I am thankful Rod Dreher took up my piece “Why Doesn’t Holy Mother Russia Remain Orthodox?” in his “Orthodoxy, Catholicism, and the State.”
The following passages from Dreher’s post pick up on themes I thought about addressing in my original piece but left hanging instead:
Well. I can agree with Rosman that the “Murray Project” — broadly speaking, the idea that one can be both a good Catholic and a good American — is dead, or at least on its last legs. And I agree with them that this might well be good for the faith, in the sense that it will separate out the people for whom the faith really matters from the casual Catholics and other Christians. What is coming will be clarifying for us all, but I’m not sure we should be altogether pleased by it.
That said, I don’t believe that Russia is a good example from which to draw this conclusion.

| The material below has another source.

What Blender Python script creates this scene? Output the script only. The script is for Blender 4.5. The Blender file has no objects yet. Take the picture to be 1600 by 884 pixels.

The Russian Orthodox Church endured 70 years or more of intense persecution, probably the worst in all of Christian history. It is a miracle that Christianity survived at all in Russia. I do not like the entwining of Church and State in Russia today, but I doubt very much that that has much to do with the woebegone state of the Christian belief there. What nation, and which peoples, could have suffered something so grotesque and unremitting, and have bounced back so quickly?
He continues with:
Did persecution strengthen the Catholic Church in France? I can’t see that it did. There has been no meaningful religious persecution in England in at least two centuries, but the faith — Protestant and Catholic alike — is in very serious trouble there. Something else is going on. Whatever it is, I share Rosman’s wish that the Catholic bishops and other prominent Christian leaders would stop drinking the Kool-Aid and start speaking out, and preparing their people for long-term endurance.
If the French and Russian persecutions decimated their respective churches then which one of these descriptions is more apposite?
1) Could it be that Tertullian and the Early Church were wrong about the salutary effects of martyrdom and what they wrote was mostly propaganda as Candida Moss has suggested in The Myth of Persecution?
This is an important question because, as Robert Royal showed in The Catholic Martyrs of the 20th Century, we’ve recently passed through a period that can claim the most martyrs of any time–it doesn’t seem to be ending either.
Shouldn’t we be seeing the benefits of these pesecutions instead of a drop in Catholic numbers in Europe and the States?
2) Conversely, if semen est sanguis christianorum is correct, then could the fault somehow lie with the witness of the French and Russian churches?
Alec Vidler’s The Church in an Age of Revolution comes close to something like this conclusion.
These are pressing questions and I’m afraid I don’t have any answers for now.
However, I do know that the Polish Church emerged from its period of wartime and postwar martyrdom stronger than it had ever been. That is, only to have that victory eroded by a total capitulation of the reborn Polish nation-state to American Neo-Conservative designs for Poland’s economic future. It’s too bad Poles ignored the warnings of Wyszynski and Wojtyla.
Martyrdom or not, will capitalism, with the help of the state, bury us all in the grave of consumerism?
I suppose that’s a third question I have for Rod Dreher.